DATASET SECTION:
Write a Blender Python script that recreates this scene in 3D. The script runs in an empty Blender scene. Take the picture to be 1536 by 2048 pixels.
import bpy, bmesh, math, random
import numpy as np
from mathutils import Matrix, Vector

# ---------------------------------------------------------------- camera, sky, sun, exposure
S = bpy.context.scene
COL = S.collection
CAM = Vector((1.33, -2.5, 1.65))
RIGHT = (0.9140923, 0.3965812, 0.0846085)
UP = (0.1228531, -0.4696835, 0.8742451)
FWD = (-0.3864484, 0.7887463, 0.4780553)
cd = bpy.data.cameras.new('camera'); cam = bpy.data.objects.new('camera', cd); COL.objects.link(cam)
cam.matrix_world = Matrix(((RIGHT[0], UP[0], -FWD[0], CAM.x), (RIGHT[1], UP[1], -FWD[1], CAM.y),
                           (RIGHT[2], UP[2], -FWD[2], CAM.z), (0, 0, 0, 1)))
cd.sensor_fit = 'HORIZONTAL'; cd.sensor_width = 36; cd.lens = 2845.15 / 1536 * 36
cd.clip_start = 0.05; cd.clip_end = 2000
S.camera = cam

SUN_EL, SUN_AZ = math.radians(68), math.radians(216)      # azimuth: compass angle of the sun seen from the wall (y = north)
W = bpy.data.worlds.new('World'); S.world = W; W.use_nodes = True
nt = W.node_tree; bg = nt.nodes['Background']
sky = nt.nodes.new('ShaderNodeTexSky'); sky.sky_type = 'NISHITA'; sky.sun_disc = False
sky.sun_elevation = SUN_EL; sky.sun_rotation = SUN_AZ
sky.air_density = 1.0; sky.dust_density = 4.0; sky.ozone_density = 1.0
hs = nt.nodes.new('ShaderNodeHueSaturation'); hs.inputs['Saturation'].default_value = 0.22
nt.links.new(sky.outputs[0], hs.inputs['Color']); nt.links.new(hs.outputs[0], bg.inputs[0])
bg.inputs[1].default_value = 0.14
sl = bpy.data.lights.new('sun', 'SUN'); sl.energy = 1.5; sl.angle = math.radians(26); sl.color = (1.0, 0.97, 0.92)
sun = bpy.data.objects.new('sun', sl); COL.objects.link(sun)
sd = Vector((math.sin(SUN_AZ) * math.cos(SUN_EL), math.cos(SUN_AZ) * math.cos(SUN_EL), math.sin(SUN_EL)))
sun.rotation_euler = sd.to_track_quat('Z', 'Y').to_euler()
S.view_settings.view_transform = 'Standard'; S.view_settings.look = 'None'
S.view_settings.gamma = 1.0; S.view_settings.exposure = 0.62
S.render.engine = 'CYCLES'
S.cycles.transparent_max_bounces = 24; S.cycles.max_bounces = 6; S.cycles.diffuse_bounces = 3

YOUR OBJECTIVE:
From the first line of the data above to the line holding "S.camera = cam", reproduce each line exactly; emit no other lines.

ANSWER TO THIS PROBLEM:
Write a Blender Python script that recreates this scene in 3D. The script runs in an empty Blender scene. Take the picture to be 1536 by 2048 pixels.
import bpy, bmesh, math, random
import numpy as np
from mathutils import Matrix, Vector

# ---------------------------------------------------------------- camera, sky, sun, exposure
S = bpy.context.scene
COL = S.collection
CAM = Vector((1.33, -2.5, 1.65))
RIGHT = (0.9140923, 0.3965812, 0.0846085)
UP = (0.1228531, -0.4696835, 0.8742451)
FWD = (-0.3864484, 0.7887463, 0.4780553)
cd = bpy.data.cameras.new('camera'); cam = bpy.data.objects.new('camera', cd); COL.objects.link(cam)
cam.matrix_world = Matrix(((RIGHT[0], UP[0], -FWD[0], CAM.x), (RIGHT[1], UP[1], -FWD[1], CAM.y),
                           (RIGHT[2], UP[2], -FWD[2], CAM.z), (0, 0, 0, 1)))
cd.sensor_fit = 'HORIZONTAL'; cd.sensor_width = 36; cd.lens = 2845.15 / 1536 * 36
cd.clip_start = 0.05; cd.clip_end = 2000
S.camera = cam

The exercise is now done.